## TASK TO CARRY OUT
Using the data below, return the stretch from the line that contains "Write part 4" through the line that contains "(.24, .27, .3), .7), t)", both included, exactly as it stands and nothing beyond it.

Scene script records
----------------------------------------
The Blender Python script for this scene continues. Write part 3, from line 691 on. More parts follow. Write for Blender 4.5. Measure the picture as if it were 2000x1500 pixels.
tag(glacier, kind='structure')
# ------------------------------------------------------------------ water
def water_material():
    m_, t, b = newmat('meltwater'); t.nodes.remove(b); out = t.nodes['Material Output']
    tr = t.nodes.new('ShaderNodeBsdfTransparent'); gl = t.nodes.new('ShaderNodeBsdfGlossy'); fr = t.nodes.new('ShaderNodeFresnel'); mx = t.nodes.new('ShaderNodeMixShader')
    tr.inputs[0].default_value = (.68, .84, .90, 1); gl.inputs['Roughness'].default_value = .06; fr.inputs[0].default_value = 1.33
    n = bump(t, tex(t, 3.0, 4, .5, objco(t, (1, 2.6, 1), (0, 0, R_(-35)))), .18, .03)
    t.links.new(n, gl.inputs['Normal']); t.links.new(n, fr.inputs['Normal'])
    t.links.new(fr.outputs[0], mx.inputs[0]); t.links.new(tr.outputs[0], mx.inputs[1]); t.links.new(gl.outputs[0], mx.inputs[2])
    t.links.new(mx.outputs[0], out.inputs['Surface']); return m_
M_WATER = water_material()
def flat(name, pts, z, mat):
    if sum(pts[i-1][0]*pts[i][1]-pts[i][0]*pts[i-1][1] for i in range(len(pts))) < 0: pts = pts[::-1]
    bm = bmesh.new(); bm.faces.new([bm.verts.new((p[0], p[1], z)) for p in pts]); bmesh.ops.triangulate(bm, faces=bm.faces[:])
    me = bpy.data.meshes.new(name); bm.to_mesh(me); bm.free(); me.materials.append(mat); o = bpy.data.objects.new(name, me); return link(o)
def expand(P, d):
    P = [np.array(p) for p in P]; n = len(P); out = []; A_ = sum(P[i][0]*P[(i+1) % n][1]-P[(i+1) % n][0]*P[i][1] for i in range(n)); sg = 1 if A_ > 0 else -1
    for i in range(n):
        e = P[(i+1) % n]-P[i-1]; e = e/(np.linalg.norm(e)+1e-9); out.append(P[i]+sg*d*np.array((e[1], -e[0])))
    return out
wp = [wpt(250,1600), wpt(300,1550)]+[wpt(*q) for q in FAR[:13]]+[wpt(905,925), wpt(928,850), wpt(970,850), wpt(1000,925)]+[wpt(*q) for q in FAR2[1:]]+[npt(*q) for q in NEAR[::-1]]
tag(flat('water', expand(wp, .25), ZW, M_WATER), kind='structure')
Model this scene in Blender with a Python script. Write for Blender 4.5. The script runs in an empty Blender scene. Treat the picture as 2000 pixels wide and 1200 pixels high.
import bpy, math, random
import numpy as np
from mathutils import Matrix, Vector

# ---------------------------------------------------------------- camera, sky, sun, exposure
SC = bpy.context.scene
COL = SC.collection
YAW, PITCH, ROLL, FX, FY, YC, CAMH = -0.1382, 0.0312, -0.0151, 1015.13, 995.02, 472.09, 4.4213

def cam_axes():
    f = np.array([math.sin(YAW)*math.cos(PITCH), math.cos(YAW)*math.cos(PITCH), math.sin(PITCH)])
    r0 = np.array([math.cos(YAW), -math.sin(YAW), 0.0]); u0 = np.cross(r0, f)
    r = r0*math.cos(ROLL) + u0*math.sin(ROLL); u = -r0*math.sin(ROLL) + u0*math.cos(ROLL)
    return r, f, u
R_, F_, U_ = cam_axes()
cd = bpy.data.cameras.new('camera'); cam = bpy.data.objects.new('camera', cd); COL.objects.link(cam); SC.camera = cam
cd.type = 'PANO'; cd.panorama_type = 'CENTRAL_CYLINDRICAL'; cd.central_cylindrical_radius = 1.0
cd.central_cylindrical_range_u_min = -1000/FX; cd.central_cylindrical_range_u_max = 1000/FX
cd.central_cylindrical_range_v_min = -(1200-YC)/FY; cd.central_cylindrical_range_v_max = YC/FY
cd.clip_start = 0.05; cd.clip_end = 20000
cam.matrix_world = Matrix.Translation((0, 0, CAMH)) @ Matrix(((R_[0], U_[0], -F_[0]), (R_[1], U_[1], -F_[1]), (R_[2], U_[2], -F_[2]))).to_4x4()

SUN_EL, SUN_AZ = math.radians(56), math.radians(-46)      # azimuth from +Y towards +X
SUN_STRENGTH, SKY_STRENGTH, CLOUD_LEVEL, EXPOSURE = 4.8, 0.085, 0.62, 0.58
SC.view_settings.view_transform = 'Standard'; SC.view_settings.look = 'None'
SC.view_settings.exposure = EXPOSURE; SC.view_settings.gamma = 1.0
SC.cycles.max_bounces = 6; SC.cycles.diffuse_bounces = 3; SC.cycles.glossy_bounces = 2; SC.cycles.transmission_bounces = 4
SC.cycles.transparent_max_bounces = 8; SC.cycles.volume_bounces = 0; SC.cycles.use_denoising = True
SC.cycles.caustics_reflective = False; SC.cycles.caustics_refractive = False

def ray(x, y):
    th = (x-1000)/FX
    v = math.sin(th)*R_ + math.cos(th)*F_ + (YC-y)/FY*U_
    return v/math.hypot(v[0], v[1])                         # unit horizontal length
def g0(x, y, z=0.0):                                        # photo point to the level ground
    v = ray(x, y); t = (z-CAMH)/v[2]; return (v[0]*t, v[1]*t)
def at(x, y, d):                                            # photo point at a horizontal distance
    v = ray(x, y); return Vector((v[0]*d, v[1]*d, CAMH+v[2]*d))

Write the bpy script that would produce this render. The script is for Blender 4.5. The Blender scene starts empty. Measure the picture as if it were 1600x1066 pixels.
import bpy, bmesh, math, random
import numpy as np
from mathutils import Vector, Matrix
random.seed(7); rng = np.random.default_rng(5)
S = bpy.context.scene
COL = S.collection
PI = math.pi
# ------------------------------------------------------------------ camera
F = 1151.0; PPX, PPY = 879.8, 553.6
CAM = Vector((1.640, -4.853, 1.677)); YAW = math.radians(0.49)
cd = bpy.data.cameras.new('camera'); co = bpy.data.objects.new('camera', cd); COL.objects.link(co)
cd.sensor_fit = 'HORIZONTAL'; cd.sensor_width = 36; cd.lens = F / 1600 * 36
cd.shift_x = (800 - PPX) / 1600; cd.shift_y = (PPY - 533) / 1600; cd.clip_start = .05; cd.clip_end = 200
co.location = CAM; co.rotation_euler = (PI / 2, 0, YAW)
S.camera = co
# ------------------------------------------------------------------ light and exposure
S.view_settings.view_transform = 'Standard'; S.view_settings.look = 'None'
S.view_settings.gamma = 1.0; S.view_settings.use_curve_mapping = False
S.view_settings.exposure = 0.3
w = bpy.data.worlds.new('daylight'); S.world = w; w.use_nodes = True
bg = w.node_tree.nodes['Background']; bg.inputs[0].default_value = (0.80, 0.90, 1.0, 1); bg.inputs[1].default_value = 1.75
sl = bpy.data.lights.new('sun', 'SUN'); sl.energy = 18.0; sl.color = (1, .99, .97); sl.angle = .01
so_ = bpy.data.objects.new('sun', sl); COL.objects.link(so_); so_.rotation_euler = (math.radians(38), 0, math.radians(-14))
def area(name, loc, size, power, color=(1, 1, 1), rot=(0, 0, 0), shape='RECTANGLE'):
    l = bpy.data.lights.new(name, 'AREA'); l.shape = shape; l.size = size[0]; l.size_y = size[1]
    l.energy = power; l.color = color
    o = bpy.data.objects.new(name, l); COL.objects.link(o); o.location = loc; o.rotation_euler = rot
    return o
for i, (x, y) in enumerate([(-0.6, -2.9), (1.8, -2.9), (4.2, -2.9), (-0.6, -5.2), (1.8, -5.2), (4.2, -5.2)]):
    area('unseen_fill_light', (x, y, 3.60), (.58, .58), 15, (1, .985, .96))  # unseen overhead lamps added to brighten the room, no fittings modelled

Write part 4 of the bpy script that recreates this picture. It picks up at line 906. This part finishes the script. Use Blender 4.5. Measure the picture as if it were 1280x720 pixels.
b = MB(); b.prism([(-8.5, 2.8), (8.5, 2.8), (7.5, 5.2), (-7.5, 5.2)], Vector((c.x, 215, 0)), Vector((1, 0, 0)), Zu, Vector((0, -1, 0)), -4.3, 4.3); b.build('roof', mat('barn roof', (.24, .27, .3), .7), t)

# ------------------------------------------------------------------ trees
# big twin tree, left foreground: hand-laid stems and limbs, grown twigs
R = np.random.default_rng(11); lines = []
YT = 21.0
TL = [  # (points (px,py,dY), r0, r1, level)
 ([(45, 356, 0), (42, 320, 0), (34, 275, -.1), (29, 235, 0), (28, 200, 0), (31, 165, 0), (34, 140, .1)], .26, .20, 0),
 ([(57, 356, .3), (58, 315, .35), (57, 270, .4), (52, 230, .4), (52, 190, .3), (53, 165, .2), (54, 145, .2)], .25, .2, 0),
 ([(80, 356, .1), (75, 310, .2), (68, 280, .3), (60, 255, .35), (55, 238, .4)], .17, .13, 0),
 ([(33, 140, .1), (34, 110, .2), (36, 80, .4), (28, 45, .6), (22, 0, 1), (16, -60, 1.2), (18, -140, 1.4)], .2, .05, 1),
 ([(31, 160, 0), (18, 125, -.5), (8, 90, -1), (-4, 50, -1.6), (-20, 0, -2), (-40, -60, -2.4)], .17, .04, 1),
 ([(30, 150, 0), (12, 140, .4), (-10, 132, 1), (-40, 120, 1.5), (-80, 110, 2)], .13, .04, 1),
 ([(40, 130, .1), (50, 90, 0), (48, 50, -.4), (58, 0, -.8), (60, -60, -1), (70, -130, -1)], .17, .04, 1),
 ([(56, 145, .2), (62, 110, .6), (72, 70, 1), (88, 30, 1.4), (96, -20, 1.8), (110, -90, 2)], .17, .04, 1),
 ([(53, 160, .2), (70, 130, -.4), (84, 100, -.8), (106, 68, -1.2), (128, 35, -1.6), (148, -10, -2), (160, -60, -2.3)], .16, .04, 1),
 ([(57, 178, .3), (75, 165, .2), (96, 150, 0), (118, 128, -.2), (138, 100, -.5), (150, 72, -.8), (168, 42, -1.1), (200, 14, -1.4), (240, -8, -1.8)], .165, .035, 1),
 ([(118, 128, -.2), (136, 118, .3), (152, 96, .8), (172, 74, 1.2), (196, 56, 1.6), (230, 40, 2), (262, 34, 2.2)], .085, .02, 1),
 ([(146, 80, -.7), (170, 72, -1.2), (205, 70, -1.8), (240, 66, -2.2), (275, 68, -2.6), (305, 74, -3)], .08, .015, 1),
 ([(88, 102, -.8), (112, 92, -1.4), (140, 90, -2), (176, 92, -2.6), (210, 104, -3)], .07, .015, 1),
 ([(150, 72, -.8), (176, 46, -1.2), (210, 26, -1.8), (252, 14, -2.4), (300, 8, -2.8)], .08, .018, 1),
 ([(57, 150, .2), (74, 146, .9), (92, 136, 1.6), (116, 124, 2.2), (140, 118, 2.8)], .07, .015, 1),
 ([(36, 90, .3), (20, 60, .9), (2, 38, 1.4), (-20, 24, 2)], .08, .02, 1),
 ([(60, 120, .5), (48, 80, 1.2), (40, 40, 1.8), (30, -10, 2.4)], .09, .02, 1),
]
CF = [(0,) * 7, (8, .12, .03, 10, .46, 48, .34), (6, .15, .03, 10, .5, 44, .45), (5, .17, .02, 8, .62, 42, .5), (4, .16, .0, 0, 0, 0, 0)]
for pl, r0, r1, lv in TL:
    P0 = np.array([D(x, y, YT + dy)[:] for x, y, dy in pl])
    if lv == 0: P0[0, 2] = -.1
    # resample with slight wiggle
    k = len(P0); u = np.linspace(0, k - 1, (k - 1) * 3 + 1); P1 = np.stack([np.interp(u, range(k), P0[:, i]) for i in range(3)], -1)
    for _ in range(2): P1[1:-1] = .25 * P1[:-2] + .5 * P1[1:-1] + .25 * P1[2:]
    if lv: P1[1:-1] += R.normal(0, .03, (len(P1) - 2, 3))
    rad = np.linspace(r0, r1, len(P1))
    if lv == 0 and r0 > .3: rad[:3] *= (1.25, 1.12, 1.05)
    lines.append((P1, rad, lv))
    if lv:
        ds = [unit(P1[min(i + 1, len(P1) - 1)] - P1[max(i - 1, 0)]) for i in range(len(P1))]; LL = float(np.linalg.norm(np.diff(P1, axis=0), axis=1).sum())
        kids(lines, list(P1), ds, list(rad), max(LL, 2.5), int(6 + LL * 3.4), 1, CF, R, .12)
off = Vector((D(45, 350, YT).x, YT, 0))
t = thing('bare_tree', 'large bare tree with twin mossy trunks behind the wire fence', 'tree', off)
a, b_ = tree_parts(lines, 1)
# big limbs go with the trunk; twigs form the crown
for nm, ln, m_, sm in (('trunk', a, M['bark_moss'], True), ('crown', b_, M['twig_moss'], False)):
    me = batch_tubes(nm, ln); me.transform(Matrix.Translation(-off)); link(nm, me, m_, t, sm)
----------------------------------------
## FULL RESPONSE
Write part 4 of the bpy script that recreates this picture. It picks up at line 906. This part finishes the script. Use Blender 4.5. Measure the picture as if it were 1280x720 pixels.
b = MB(); b.prism([(-8.5, 2.8), (8.5, 2.8), (7.5, 5.2), (-7.5, 5.2)], Vector((c.x, 215, 0)), Vector((1, 0, 0)), Zu, Vector((0, -1, 0)), -4.3, 4.3); b.build('roof', mat('barn roof', (.24, .27, .3), .7), t)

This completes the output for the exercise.